In his 76th year, a full decade after most businessmen retire, Hilton is busy spotting the world with hotels wherever the U.S. tourist and businessman alight, girding the globe with new links in the longest hotel chain ever made. Already this year, Hilton has opened new hotels in Teheran, London, Athens, Rotterdam, Rome, Hong Kong, Tokyo, New York and Portland, Ore. Under construction are two new Hiltons in Paris, one at Montreal airport, and others in Brussels, Honolulu, Tel Aviv, Guadalajara, Rabat, Mayagüez, Tunis, San Francisco, Milwaukee, Worcester, Mass., and Washington, D.C. Soon to be started are hotels in Curaçao, Cyprus, Addis Ababa, Dublin, Manila, Caracas, Barbados, St. Paul and Kuwait. Fortnight ago, Hilton added the Dorado Riviera in Puerto Rico to his empire, and last week he took over the Arawak in Jamaica.

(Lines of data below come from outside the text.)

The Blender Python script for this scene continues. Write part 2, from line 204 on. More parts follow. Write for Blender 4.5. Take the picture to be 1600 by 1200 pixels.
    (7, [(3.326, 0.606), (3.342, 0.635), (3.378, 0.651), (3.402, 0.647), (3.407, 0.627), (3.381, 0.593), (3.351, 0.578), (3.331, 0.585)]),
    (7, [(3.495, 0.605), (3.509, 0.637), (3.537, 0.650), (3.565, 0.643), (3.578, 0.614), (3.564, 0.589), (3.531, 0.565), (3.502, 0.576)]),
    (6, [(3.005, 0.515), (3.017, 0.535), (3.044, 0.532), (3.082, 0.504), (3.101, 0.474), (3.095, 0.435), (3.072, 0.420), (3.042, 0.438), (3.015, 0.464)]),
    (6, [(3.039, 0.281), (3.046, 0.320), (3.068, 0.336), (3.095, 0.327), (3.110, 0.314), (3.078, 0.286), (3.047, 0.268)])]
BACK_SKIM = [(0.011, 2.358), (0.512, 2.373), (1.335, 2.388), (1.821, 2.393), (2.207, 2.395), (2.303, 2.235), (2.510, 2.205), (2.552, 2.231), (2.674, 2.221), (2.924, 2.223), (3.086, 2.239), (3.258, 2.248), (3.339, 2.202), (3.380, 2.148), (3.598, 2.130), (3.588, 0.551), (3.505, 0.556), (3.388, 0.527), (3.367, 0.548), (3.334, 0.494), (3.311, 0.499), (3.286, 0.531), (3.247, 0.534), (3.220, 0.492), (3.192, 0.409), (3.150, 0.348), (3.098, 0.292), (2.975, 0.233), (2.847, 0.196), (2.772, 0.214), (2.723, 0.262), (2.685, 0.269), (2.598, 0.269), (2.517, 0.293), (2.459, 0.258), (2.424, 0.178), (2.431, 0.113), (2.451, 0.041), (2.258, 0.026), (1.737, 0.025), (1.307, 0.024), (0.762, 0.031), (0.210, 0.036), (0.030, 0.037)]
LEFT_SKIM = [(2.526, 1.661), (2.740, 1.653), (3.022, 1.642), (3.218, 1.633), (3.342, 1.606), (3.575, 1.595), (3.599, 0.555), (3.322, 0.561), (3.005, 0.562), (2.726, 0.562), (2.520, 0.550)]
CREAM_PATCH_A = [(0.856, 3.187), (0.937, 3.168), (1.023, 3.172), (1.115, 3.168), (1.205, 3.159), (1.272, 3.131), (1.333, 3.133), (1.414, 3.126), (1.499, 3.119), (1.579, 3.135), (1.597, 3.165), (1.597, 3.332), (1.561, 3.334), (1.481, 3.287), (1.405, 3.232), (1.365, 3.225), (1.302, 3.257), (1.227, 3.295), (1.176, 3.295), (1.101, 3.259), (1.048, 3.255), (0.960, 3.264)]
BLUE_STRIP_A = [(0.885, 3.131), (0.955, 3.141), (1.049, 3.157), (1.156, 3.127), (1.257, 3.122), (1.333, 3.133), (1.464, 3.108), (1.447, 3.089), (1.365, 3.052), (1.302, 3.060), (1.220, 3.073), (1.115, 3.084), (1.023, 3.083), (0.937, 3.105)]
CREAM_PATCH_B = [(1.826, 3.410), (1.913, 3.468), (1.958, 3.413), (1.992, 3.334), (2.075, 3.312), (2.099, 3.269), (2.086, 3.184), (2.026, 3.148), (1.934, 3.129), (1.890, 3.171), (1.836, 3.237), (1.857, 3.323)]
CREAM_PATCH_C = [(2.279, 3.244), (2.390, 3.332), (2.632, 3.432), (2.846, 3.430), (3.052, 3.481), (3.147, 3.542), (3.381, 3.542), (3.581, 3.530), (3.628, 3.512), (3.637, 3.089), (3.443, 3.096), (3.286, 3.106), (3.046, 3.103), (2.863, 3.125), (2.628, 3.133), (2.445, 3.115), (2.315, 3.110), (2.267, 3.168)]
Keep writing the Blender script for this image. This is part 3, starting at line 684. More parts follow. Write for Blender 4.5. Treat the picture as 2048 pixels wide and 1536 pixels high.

By the end of 1964, Hilton will have just as many hotels abroad (39) as he will have in the U.S. Hilton's overseas hotels last year brought in more than a quarter of the chain's net operating profit of $5,700,000, and Innkeeper Hilton expects that they will soon account for more than half his earnings. Not counting the many millions that foreign investors will have put into these overseas hotels, the Hilton chain by 1964 will be worth well over $300 million. "Where does Hilton go from here?" asks Lawrence Stern, chairman of Chicago's American National Bank, a Hilton director. "To the moon!" Hilton people get to talking like that.

Two-Way Streets. This year nearly 12 million Americans—12% more than last year—will travel outside the U.S., and a surprising lot of them will want the comforts of home. Newly affluent Europeans and Japanese have also joined in the wanderlust, and the world's byways are fast becoming two-way streets. Virtually everywhere there is need for modern hotels. "Very few new hotels have been built outside North America in the past 40 years," says Conrad Hilton. "In Istanbul ours is the only first-class hotel in a city that for a thousand years was the biggest city in the world. There have been no great hotels in Paris for 40 years, and the same is true of Rome and Athens."